Zeaul Alam, senior secretary of the ICT Division, said that cottage, micro, small and micro-enterprises and startups directly or indirectly create a large number of employments.

“The government is working to create a startup ecosystem in the country through various initiatives.”

Technical centers are being established at the upazila level where startups will get space to work, he said. “In the hi-tech parks, there will be ample opportunities for startups.”

According to the senior secretary, the government has taken an initiative to frame a startup policy and a payment gateway platform named “Binimoy” will be launched soon.

“Data protection is also an important element for an effective ecosystem of startups.”

Shaikh Shamsuddin Ahmed, a commissioner of the BSEC, said that SMEs and startups had received much priority in the latest industrial policy.

“But we need to enhance the regulatory collaboration among all the agencies at the operational level. Based on reality, a few changes are coming into effect, but we need to improve the valuation system for the startups.”

The more the country heads towards the Fifth Industrial Revolution, the more it needs an easy valuation process, according to Ahmed.

“We have established the IT framework. Now we need to implement it. For that, regulators need to be more supportive of startups or new ventures.”

He said private equity, venture capital and angel investors can play a vital role and mitigate financing problems if the risks can be rationalized in this sector.

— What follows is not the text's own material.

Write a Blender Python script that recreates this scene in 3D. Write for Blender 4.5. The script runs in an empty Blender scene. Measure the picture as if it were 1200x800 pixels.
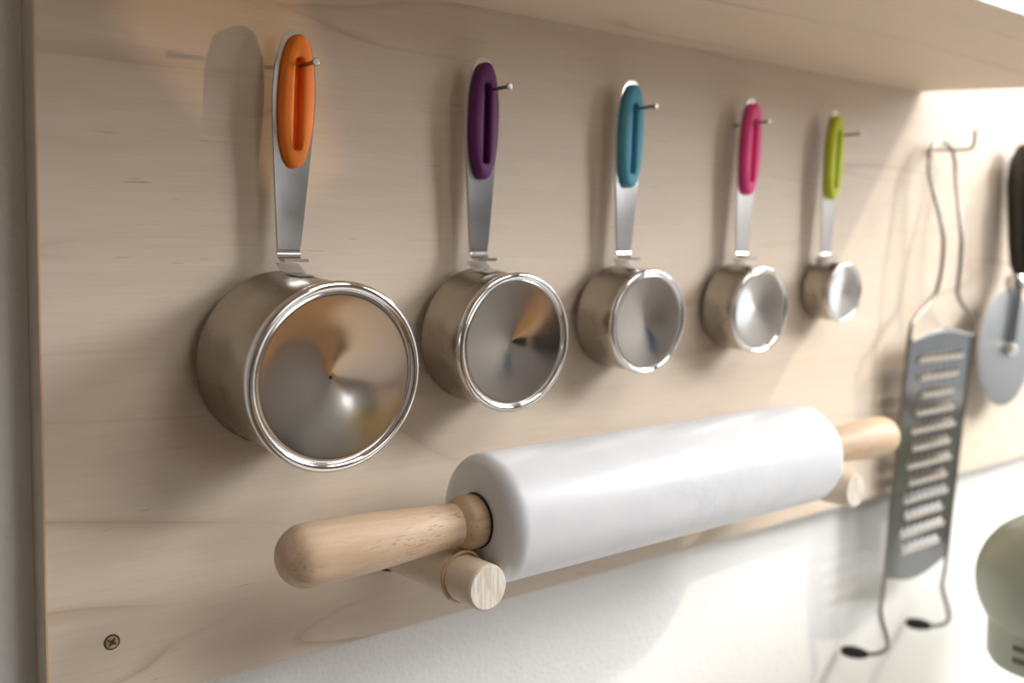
import bpy, bmesh, math, random
from mathutils import Vector, Matrix

random.seed(7)
SC = bpy.context.scene
COL = SC.collection

# ------------------------------------------------------------------ camera
cam_data = bpy.data.cameras.new('camera')
cam_data.sensor_width = 36.0
cam_data.lens = 35.0
cam_data.clip_start = 0.01
cam_data.clip_end = 60
cam = bpy.data.objects.new('camera', cam_data)
COL.objects.link(cam)
YAW = math.radians(38.75)
PITCH = math.atan(103 / 1167.0)
cam.location = (0, -0.385, 0)
cam.rotation_euler = (math.pi / 2 - PITCH, 0, -YAW)
cam_data.dof.use_dof = True
cam_data.dof.focus_distance = 0.405
cam_data.dof.aperture_fstop = 5.8
SC.camera = cam

# ------------------------------------------------------------------ sky
world = bpy.data.worlds.new('sky')
SC.world = world
world.use_nodes = True
wn = world.node_tree
wn.nodes['Background'].inputs['Color'].default_value = (0.97, 0.98, 1.0, 1)
wn.nodes['Background'].inputs['Strength'].default_value = 1.0

# ------------------------------------------------------------------ sun, window light and added lamps
def light(name, kind, loc, direction, energy, color, **kw):
    d = bpy.data.lights.new(name, kind)
    d.energy = energy
    d.color = color
    for k, v in kw.items():
        setattr(d, k, v)
    o = bpy.data.objects.new(name, d)
    COL.objects.link(o)
    o.location = loc
    o.rotation_euler = Vector(direction).to_track_quat('-Z', 'Y').to_euler()
    return o

light('sun', 'SUN', (2.5, -1.5, 2.0), (-2.05, 1, -1.65), 1.6, (1.0, 0.84, 0.66), angle=math.radians(0.7))
light('window_light', 'AREA', (1.31, -0.67, 0.38), (-1, 0.57, -0.72), 16.5, (0.97, 0.965, 0.97),
      shape='RECTANGLE', size=0.55, size_y=0.42)
light('room_fill', 'AREA', (0.7, -1.0, 0.85), (-0.25, 1.0, -0.95), 6.0, (1.0, 0.98, 0.97),
      shape='RECTANGLE', size=0.6, size_y=0.5)  # added soft fill from the front, no fixture of the room
light('reflection_panel', 'AREA', (1.0, -3.1, 0.2), (-0.35, 1, -0.1), 8.0, (1.0, 0.98, 0.96),
      shape='RECTANGLE', size=1.1, size_y=1.0)  # added panel, no known window; brightens what the steel reflects
# added spot for the warm reflected-sun patch, shaped by a made-up wall gap
light('glint_spot', 'SPOT', (2.6, -1.2, 0.06), (-2.44, 1.2, 0.0), 85.0, (1.0, 0.62, 0.30),
      spot_size=math.radians(7), spot_blend=0.0, shadow_soft_size=0.004)

SC.view_settings.view_transform = 'Standard'
SC.view_settings.look = 'None'
SC.view_settings.gamma = 1.0
SC.view_settings.use_curve_mapping = False
SC.view_settings.exposure = 0.18

# ------------------------------------------------------------------ materials
def new_mat(name):
    m = bpy.data.materials.new(name)
    m.use_nodes = True
    nt = m.node_tree
    return m, nt, nt.nodes['Principled BSDF']

def N(nt, typ, **kw):
    n = nt.nodes.new(typ)
    for k, v in kw.items():
        if k.startswith('i_'):
            key = k[2:].replace('_', ' ')
            n.inputs[key].default_value = v
        else:
            setattr(n, k, v)
    return n

def coords(nt, scale=(1, 1, 1), rot=(0, 0, 0), loc=(0, 0, 0)):
    tc = N(nt, 'ShaderNodeTexCoord')
    mp = N(nt, 'ShaderNodeMapping')
    mp.inputs['Scale'].default_value = scale
    mp.inputs['Rotation'].default_value = rot
    mp.inputs['Location'].default_value = loc
    nt.links.new(tc.outputs['Object'], mp.inputs['Vector'])
    return mp.outputs['Vector']

def noise(nt, vec, scale, detail=3, rough=0.5, dist=0.0):
    n = N(nt, 'ShaderNodeTexNoise')
    n.inputs['Scale'].default_value = scale
    n.inputs['Detail'].default_value = detail
    n.inputs['Roughness'].default_value = rough
    n.inputs['Distortion'].default_value = dist
    nt.links.new(vec, n.inputs['Vector'])
    return n.outputs['Fac']

def ramp(nt, fac, stops, interp='LINEAR'):
    r = N(nt, 'ShaderNodeValToRGB')
    cr = r.color_ramp
    cr.interpolation = interp
    while len(cr.elements) < len(stops):
        cr.elements.new(0.5)
    for e, (p, c) in zip(cr.elements, stops):
        e.position = p
        e.color = (c[0], c[1], c[2], 1) if hasattr(c, '__len__') else (c, c, c, 1)
    nt.links.new(fac, r.inputs['Fac'])
    return r.outputs['Color']

def mixc(nt, fac, a, b, mode='MIX'):
    m = N(nt, 'ShaderNodeMix', data_type='RGBA', blend_type=mode)
    for src, idx in ((fac, 0), (a, 6), (b, 7)):
        if hasattr(src, 'is_linked'):
            nt.links.new(src, m.inputs[idx])
        elif idx == 0:
            m.inputs[0].default_value = src
        else:
            m.inputs[idx].default_value = (src[0], src[1], src[2], 1)
    return m.outputs[2]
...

Ambareen Reza, chief executive officer of Foodpanda Bangladesh, said the success stories of startups would ensure trust and trust would attract others to come to the sector.

For angels to grow, access to finance is a great challenge, she added. “We need investment in the fintech and logistics areas.”

Nirjhor Rahman, CEO of Bangladesh Angels, said liquidity is the key thing. “We have to ensure investment and working capital for new startups.”

While presenting the keynote paper, Fahim Ahmed, CEO of Pathao, said that startups are enabling the digital transformation of Bangladesh and helping SMEs by creating market access, accelerating fintech, adopting technology and enabling mobility.

He listed regulatory framework, policies, limited human capital, technology, finance and access to the international market as some of the challenges facing the startup sector.

Tanveer Rashid, director for finance at Chaldal Ltd, described the government’s Startup Bangladesh as a good initiative.

He called for making the valuation process simplified to draw more investment.

Rashid admitted that most startups make losses in the early stages and this is a barrier to securing finance.

“So, banks are reluctant to finance startups,” he said, requesting the regulators to look into the issue.